• Written problem: Transcribe the full listing exactly, and drop every picture.
* start *
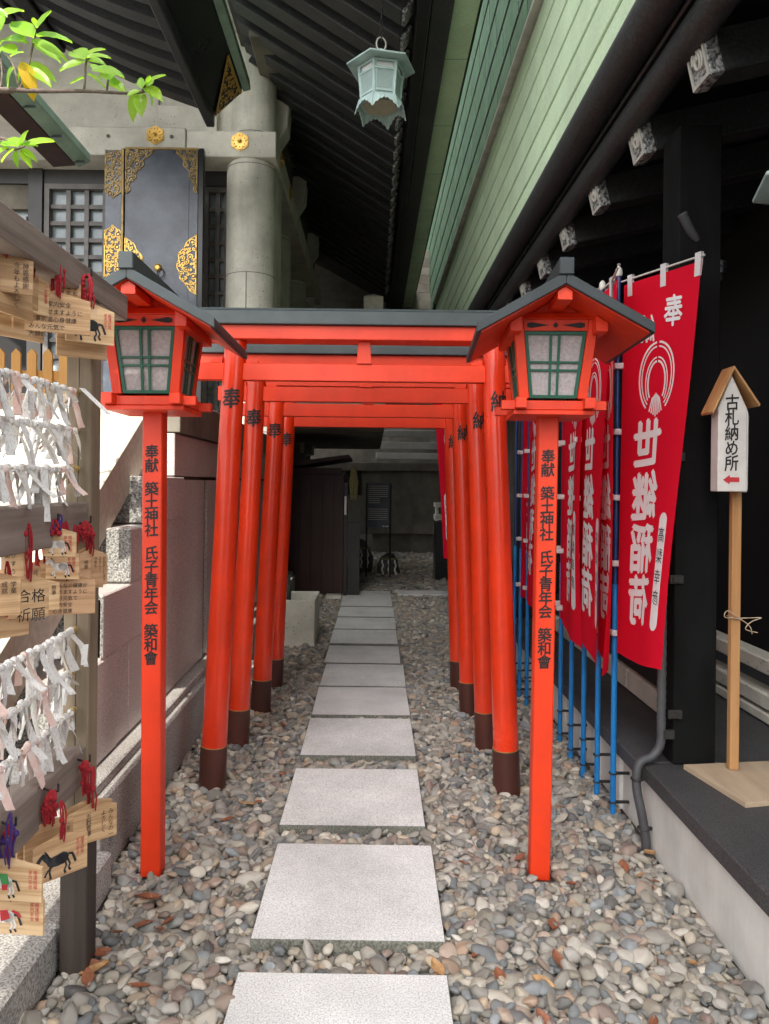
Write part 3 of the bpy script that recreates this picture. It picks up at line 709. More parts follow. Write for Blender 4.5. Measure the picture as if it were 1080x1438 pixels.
mb = MB(); mb.prism([V(pa.x+.0285,4.7,pa.z+.02),V(pb.x-.06,4.7,pb.z-.02),V(pb.x-.06,4.7,pb.z+.10),V(pa.x+.0285,4.7,pa.z+.22)], (0,YE-4.7,0)); mb.build('barge_board', 'black_gloss', porch, .004)
mb = MB(); mb.prism([V(pb.x-.055,4.65,pb.z-.015),V(pb.x+.01,4.65,pb.z+.0),V(pb.x+.0,4.65,pb.z+.09),V(pb.x-.055,4.65,pb.z+.09)], (0,YE-4.63,0)); mb.build('copper_edge', 'copper', porch, .004)
# gilt mount lies flat on the underside of the barge board at its far end
r_ = random.Random(3); gm = MB(); ua = V(pa.x+.034,0,pa.z+.012); ub = V(pb.x-.062,0,pb.z-.028); 
def GW(u, y, d=0): 
    p = ua.lerp(ub, u); return V(p.x+.002*d, y, p.z-.004-d)
YM = YE-.008
for j in range(12):
    y0, y1 = YM-.56*(j/12), YM-.56*((j+1)/12)
    def lim(y): 
        t = (YM-y)/.56; return min(1, t*1.9+.02) if t<.5 else 1.0
    e0, e1 = 1-((YM-y0)/.56)*.95, 1-((YM-y1)/.56)*.95
    e0, e1 = 1-e0, 1-e1
    for (p,q,wd_) in ((e0,e1,.07),(1.0-.001,1.0-.001,-.07)):
        gm.hexa([GW(p,y0),GW(p+wd_,y0),GW(q+wd_,y1),GW(q,y1)],[GW(p,y0,.008),GW(p+wd_,y0,.008),GW(q+wd_,y1,.008),GW(q,y1,.008)])
placed = []
for tr in range(1500):
    u, y = r_.random(), YM-.56*r_.random(); R = r_.uniform(.016,.034)
    e = (YM-y)/.56*.95; wdt = abs(ub.x-ua.x)
    if (u-e)*wdt < R*.9 or (1-u)*wdt < R*.9 or y+R > YM: continue
    if any(math.hypot((u-p[0])*wdt, y-p[1]) < (R+p[2])*.88 for p in placed): continue
    placed.append((u,y,R)); a0 = r_.uniform(0,6.28)
    for i in range(8):
        a1, a2 = a0+i*.65, a0+(i+1)*.65
        P_ = lambda a_, rr, d: GW(u+math.cos(a_)*rr/wdt, y+math.sin(a_)*rr, d)
        gm.hexa([P_(a1,R,0),P_(a2,R,0),P_(a2,R-.010,0),P_(a1,R-.010,0)],[P_(a1,R,.008),P_(a2,R,.008),P_(a2,R-.010,.008),P_(a1,R-.010,.008)])
gm.build('gold_mount', 'gold', porch)
gm = MB()
gm.prism([GW(0,YM),GW(1,YM),GW(1,YM-.56),GW(.95,YM-.56),GW(.02,YM-.03)],(0,0,-.002)); gm.build('mount_plate','black_gloss',porch)
for k in range(3):  # diagonal hip timbers further left
    MB().box((-2.75-.42*k,4.7,pz(-2.75-.42*k)-.12),(-2.62-.42*k,YE-.1,pz(-2.75-.42*k)+.02)).build('hip_timber', 'black_wood', porch, .01)
# side roof corner at far left
sr = thing('side_roof', 'small roof corner with green copper edge and dark red board at left', 'roof', (-2.3,4,3.4))
pe = at(120,236,5.0)
MB().prism([V(pe.x-.045,2.6,pe.z),V(pe.x+.035,2.6,pe.z+.04),V(pe.x+.03,2.6,pe.z+.10),V(pe.x-.055,2.6,pe.z+.08)], (0,2.4,0)).build('copper_edge', 'copper', sr, .004)
MB().prism([V(pe.x-.20,2.6,pe.z-.015),V(pe.x-.048,2.6,pe.z-.002),V(pe.x-.060,2.6,pe.z+.075),V(pe.x-.21,2.6,pe.z+.06)], (0,2.36,0)).build('red_board', 'maroon', sr, .004)
MB().prism([V(pe.x-2.0,2.6,pe.z-.02),V(pe.x-.203,2.6,pe.z+.01),V(pe.x-.203,2.6,pe.z+.06),V(pe.x-2.0,2.6,pe.z+.03)], (0,2.30,0)).build('soffit', 'plaster', sr)
for k in range(7): MB().box((pe.x-.046,2.75+k*.36,pe.z-.001),(pe.x+.037,2.756+k*.36,pe.z+.012)).build('edge_joint', 'slate', sr)
MB().box((pe.x-1.9,4.7,1.25),(pe.x-1.75,4.85,pe.z-.02)).build('post','black_wood',sr)

# =================================================================== RIGHT SHRINE
shr = thing('side_shrine', 'black timber side shrine with carved silver rafter ends and pale green boarded eave', 'building', (2.2,4,.33))
SXX = 1.0
for k in range(6):     # the boarded face under the metal drip edge
    z0 = EYE+1.80+k*.206
    MB().box((SXX+.006*k,1.3,z0+.016),(SXX+.04+.006*k,12.6,z0+.193)).build('siding_board', 'siding', shr, .006)
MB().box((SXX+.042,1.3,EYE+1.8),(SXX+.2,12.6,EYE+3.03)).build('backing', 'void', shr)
MB().box((SXX-.02,1.3,EYE+3.05),(SXX+.09,12.6,EYE+3.085)).build('drip_edge', 'white_metal', shr, .004)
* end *
• Final answer:
Write part 3 of the bpy script that recreates this picture. It picks up at line 709. More parts follow. Write for Blender 4.5. Measure the picture as if it were 1080x1438 pixels.
mb = MB(); mb.prism([V(pa.x+.0285,4.7,pa.z+.02),V(pb.x-.06,4.7,pb.z-.02),V(pb.x-.06,4.7,pb.z+.10),V(pa.x+.0285,4.7,pa.z+.22)], (0,YE-4.7,0)); mb.build('barge_board', 'black_gloss', porch, .004)
mb = MB(); mb.prism([V(pb.x-.055,4.65,pb.z-.015),V(pb.x+.01,4.65,pb.z+.0),V(pb.x+.0,4.65,pb.z+.09),V(pb.x-.055,4.65,pb.z+.09)], (0,YE-4.63,0)); mb.build('copper_edge', 'copper', porch, .004)
# gilt mount lies flat on the underside of the barge board at its far end
r_ = random.Random(3); gm = MB(); ua = V(pa.x+.034,0,pa.z+.012); ub = V(pb.x-.062,0,pb.z-.028); 
def GW(u, y, d=0): 
    p = ua.lerp(ub, u); return V(p.x+.002*d, y, p.z-.004-d)
YM = YE-.008
for j in range(12):
    y0, y1 = YM-.56*(j/12), YM-.56*((j+1)/12)
    def lim(y): 
        t = (YM-y)/.56; return min(1, t*1.9+.02) if t<.5 else 1.0
    e0, e1 = 1-((YM-y0)/.56)*.95, 1-((YM-y1)/.56)*.95
    e0, e1 = 1-e0, 1-e1
    for (p,q,wd_) in ((e0,e1,.07),(1.0-.001,1.0-.001,-.07)):
        gm.hexa([GW(p,y0),GW(p+wd_,y0),GW(q+wd_,y1),GW(q,y1)],[GW(p,y0,.008),GW(p+wd_,y0,.008),GW(q+wd_,y1,.008),GW(q,y1,.008)])
placed = []
for tr in range(1500):
    u, y = r_.random(), YM-.56*r_.random(); R = r_.uniform(.016,.034)
    e = (YM-y)/.56*.95; wdt = abs(ub.x-ua.x)
    if (u-e)*wdt < R*.9 or (1-u)*wdt < R*.9 or y+R > YM: continue
    if any(math.hypot((u-p[0])*wdt, y-p[1]) < (R+p[2])*.88 for p in placed): continue
    placed.append((u,y,R)); a0 = r_.uniform(0,6.28)
    for i in range(8):
        a1, a2 = a0+i*.65, a0+(i+1)*.65
        P_ = lambda a_, rr, d: GW(u+math.cos(a_)*rr/wdt, y+math.sin(a_)*rr, d)
        gm.hexa([P_(a1,R,0),P_(a2,R,0),P_(a2,R-.010,0),P_(a1,R-.010,0)],[P_(a1,R,.008),P_(a2,R,.008),P_(a2,R-.010,.008),P_(a1,R-.010,.008)])
gm.build('gold_mount', 'gold', porch)
gm = MB()
gm.prism([GW(0,YM),GW(1,YM),GW(1,YM-.56),GW(.95,YM-.56),GW(.02,YM-.03)],(0,0,-.002)); gm.build('mount_plate','black_gloss',porch)
for k in range(3):  # diagonal hip timbers further left
    MB().box((-2.75-.42*k,4.7,pz(-2.75-.42*k)-.12),(-2.62-.42*k,YE-.1,pz(-2.75-.42*k)+.02)).build('hip_timber', 'black_wood', porch, .01)
# side roof corner at far left
sr = thing('side_roof', 'small roof corner with green copper edge and dark red board at left', 'roof', (-2.3,4,3.4))
pe = at(120,236,5.0)
MB().prism([V(pe.x-.045,2.6,pe.z),V(pe.x+.035,2.6,pe.z+.04),V(pe.x+.03,2.6,pe.z+.10),V(pe.x-.055,2.6,pe.z+.08)], (0,2.4,0)).build('copper_edge', 'copper', sr, .004)
MB().prism([V(pe.x-.20,2.6,pe.z-.015),V(pe.x-.048,2.6,pe.z-.002),V(pe.x-.060,2.6,pe.z+.075),V(pe.x-.21,2.6,pe.z+.06)], (0,2.36,0)).build('red_board', 'maroon', sr, .004)
MB().prism([V(pe.x-2.0,2.6,pe.z-.02),V(pe.x-.203,2.6,pe.z+.01),V(pe.x-.203,2.6,pe.z+.06),V(pe.x-2.0,2.6,pe.z+.03)], (0,2.30,0)).build('soffit', 'plaster', sr)
for k in range(7): MB().box((pe.x-.046,2.75+k*.36,pe.z-.001),(pe.x+.037,2.756+k*.36,pe.z+.012)).build('edge_joint', 'slate', sr)
MB().box((pe.x-1.9,4.7,1.25),(pe.x-1.75,4.85,pe.z-.02)).build('post','black_wood',sr)

# =================================================================== RIGHT SHRINE
shr = thing('side_shrine', 'black timber side shrine with carved silver rafter ends and pale green boarded eave', 'building', (2.2,4,.33))
SXX = 1.0
for k in range(6):     # the boarded face under the metal drip edge
    z0 = EYE+1.80+k*.206
    MB().box((SXX+.006*k,1.3,z0+.016),(SXX+.04+.006*k,12.6,z0+.193)).build('siding_board', 'siding', shr, .006)
MB().box((SXX+.042,1.3,EYE+1.8),(SXX+.2,12.6,EYE+3.03)).build('backing', 'void', shr)
MB().box((SXX-.02,1.3,EYE+3.05),(SXX+.09,12.6,EYE+3.085)).build('drip_edge', 'white_metal', shr, .004)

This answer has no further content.